■ Data lines:

#####

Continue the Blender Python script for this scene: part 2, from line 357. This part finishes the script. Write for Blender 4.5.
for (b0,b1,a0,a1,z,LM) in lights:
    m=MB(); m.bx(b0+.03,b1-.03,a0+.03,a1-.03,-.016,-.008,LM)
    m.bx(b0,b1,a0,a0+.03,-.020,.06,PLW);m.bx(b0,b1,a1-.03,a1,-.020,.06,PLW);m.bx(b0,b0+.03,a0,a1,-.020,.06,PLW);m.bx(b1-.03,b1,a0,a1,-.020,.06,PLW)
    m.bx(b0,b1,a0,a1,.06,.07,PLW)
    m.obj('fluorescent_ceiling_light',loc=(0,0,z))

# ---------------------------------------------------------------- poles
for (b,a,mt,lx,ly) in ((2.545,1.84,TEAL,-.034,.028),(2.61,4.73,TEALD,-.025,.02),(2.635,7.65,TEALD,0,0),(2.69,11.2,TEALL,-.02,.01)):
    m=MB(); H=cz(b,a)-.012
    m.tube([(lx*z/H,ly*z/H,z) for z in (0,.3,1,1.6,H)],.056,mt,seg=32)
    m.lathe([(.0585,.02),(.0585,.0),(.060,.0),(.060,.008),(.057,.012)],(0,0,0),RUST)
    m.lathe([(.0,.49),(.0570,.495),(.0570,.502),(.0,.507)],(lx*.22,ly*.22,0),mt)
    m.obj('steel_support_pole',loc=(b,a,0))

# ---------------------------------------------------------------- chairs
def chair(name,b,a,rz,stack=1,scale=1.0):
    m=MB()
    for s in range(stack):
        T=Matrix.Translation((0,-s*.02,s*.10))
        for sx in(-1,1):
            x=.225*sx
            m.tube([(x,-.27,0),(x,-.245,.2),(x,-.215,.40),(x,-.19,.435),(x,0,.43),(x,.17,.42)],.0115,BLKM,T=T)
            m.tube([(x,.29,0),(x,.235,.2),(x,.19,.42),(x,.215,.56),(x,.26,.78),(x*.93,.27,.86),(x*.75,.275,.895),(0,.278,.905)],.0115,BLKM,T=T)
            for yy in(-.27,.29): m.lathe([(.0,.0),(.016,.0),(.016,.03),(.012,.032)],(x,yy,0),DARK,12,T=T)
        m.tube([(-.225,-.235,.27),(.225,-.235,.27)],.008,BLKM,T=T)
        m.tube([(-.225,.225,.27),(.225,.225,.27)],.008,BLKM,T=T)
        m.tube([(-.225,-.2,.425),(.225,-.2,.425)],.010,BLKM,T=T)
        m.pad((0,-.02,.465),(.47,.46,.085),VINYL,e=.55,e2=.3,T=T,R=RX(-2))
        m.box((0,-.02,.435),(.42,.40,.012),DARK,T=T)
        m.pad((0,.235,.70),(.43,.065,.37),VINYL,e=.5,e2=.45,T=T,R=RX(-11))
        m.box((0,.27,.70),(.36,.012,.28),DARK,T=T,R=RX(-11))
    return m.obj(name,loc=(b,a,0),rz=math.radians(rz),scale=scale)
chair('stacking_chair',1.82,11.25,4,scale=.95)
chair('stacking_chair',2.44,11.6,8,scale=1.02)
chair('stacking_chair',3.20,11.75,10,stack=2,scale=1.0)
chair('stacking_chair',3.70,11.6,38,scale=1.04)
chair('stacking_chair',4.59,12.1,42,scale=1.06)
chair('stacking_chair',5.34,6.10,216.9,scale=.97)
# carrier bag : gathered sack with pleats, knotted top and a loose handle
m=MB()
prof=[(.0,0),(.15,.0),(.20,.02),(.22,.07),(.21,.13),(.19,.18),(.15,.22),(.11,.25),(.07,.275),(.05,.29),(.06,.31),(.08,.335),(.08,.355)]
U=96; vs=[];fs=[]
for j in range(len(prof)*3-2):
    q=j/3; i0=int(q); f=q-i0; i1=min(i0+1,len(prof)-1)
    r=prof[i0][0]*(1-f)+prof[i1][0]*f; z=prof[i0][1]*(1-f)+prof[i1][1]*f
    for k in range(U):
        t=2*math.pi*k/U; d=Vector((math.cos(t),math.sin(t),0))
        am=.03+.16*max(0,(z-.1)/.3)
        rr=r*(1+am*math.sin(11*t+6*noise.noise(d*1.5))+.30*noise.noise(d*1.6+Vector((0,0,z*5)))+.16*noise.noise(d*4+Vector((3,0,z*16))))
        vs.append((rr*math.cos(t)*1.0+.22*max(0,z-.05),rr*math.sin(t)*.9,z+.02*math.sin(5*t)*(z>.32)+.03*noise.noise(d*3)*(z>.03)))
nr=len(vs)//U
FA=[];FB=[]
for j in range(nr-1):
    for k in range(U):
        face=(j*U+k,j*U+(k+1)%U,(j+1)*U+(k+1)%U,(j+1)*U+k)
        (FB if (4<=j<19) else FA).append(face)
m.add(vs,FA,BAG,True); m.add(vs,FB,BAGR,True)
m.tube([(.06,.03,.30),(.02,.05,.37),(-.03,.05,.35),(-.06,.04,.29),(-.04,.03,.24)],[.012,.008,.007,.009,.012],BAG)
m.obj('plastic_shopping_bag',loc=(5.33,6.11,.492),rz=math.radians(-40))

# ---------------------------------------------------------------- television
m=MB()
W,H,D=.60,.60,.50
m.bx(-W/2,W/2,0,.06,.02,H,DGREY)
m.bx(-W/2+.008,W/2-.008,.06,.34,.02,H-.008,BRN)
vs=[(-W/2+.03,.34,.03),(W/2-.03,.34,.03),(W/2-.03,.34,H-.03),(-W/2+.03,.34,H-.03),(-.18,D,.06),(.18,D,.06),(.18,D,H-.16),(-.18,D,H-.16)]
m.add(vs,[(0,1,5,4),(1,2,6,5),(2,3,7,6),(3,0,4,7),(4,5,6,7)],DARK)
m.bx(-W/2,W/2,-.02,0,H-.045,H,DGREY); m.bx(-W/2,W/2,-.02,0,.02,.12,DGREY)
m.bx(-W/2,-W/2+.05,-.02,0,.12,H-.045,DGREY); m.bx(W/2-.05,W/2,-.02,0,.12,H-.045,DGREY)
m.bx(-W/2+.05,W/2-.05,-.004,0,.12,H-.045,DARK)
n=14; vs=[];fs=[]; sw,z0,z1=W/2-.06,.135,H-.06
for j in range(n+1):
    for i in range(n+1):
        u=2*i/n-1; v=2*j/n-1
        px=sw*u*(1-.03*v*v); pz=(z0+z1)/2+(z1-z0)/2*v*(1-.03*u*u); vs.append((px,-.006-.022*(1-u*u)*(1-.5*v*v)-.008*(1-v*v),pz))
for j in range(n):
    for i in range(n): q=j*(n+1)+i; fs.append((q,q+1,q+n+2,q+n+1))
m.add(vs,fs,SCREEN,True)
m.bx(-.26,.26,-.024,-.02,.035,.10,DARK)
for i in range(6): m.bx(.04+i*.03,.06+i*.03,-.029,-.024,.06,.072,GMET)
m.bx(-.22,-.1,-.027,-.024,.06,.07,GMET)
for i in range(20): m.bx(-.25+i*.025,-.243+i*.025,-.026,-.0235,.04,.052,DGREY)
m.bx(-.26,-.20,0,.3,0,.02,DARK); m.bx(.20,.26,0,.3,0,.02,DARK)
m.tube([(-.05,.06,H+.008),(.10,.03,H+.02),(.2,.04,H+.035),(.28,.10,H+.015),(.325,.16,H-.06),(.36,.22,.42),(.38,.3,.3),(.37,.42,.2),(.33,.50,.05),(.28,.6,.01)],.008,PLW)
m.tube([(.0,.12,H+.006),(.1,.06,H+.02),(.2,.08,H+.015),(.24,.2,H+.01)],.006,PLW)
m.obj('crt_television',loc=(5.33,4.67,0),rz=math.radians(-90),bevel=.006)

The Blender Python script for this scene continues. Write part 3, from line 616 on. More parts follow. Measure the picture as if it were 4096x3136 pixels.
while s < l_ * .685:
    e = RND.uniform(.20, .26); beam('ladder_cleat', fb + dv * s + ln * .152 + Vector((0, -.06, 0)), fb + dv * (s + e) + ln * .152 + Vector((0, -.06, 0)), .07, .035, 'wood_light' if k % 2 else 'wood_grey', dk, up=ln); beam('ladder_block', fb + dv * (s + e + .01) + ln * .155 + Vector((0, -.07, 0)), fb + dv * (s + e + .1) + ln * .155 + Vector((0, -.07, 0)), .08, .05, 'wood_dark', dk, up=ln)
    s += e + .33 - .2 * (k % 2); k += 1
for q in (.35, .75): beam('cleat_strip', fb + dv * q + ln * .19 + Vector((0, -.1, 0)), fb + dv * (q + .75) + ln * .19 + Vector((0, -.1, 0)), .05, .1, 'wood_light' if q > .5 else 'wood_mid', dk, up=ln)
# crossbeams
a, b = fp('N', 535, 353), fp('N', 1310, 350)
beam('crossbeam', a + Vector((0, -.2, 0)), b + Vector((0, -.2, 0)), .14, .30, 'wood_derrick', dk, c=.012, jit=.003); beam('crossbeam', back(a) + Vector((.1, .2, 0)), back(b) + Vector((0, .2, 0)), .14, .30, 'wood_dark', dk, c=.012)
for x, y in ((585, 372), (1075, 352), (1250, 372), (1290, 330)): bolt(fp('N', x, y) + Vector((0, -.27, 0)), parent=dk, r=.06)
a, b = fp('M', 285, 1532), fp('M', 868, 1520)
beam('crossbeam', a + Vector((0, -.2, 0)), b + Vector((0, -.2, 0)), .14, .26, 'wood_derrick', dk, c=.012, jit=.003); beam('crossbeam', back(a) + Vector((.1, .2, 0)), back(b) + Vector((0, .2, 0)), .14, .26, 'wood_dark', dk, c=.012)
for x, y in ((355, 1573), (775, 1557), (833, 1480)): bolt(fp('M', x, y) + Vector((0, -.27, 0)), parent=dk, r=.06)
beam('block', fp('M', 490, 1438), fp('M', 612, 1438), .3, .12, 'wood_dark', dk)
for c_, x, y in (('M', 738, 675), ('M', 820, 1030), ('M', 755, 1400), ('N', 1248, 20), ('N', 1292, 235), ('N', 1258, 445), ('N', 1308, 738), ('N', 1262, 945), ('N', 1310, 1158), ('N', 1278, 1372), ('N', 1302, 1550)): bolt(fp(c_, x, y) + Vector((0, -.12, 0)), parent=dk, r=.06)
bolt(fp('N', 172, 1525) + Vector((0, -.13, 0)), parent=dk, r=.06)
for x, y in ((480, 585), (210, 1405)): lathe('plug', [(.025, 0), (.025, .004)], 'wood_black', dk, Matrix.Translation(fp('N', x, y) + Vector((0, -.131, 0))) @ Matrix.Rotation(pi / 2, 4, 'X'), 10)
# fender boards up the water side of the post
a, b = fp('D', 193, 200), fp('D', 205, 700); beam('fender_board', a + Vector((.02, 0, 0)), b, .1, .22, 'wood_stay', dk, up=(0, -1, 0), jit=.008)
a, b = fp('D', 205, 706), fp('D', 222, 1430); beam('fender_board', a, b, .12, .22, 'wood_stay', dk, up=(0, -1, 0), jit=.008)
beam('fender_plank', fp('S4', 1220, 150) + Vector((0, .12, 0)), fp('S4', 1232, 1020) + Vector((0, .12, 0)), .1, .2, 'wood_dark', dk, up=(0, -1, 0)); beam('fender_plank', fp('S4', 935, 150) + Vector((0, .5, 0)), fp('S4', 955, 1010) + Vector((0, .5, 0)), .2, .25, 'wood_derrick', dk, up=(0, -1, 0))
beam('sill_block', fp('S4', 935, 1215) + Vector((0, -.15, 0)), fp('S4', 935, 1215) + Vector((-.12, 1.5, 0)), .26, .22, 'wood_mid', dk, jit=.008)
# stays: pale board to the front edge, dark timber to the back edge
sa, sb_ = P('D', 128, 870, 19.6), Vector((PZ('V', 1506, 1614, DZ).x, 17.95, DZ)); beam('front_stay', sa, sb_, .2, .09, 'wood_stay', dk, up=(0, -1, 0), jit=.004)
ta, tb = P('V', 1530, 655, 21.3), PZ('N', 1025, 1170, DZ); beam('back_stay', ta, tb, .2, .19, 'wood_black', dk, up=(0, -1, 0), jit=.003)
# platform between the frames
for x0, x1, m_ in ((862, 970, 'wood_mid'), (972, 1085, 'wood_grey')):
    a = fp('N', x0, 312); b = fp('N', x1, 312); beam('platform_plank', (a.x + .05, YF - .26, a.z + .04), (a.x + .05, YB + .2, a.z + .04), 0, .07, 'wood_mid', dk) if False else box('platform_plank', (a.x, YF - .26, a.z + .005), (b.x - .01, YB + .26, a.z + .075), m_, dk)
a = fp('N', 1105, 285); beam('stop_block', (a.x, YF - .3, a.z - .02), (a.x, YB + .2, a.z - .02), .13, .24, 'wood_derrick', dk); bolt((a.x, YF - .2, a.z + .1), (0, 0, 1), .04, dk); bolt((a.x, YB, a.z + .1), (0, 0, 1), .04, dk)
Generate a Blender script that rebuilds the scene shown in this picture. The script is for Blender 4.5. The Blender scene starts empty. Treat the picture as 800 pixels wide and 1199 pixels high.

#####

■ Instructions for the task: Every line in the data that holds "parent" should be copied out.

■ Task solution:
for x, y in ((585, 372), (1075, 352), (1250, 372), (1290, 330)): bolt(fp('N', x, y) + Vector((0, -.27, 0)), parent=dk, r=.06)
for x, y in ((355, 1573), (775, 1557), (833, 1480)): bolt(fp('M', x, y) + Vector((0, -.27, 0)), parent=dk, r=.06)
for c_, x, y in (('M', 738, 675), ('M', 820, 1030), ('M', 755, 1400), ('N', 1248, 20), ('N', 1292, 235), ('N', 1258, 445), ('N', 1308, 738), ('N', 1262, 945), ('N', 1310, 1158), ('N', 1278, 1372), ('N', 1302, 1550)): bolt(fp(c_, x, y) + Vector((0, -.12, 0)), parent=dk, r=.06)
bolt(fp('N', 172, 1525) + Vector((0, -.13, 0)), parent=dk, r=.06)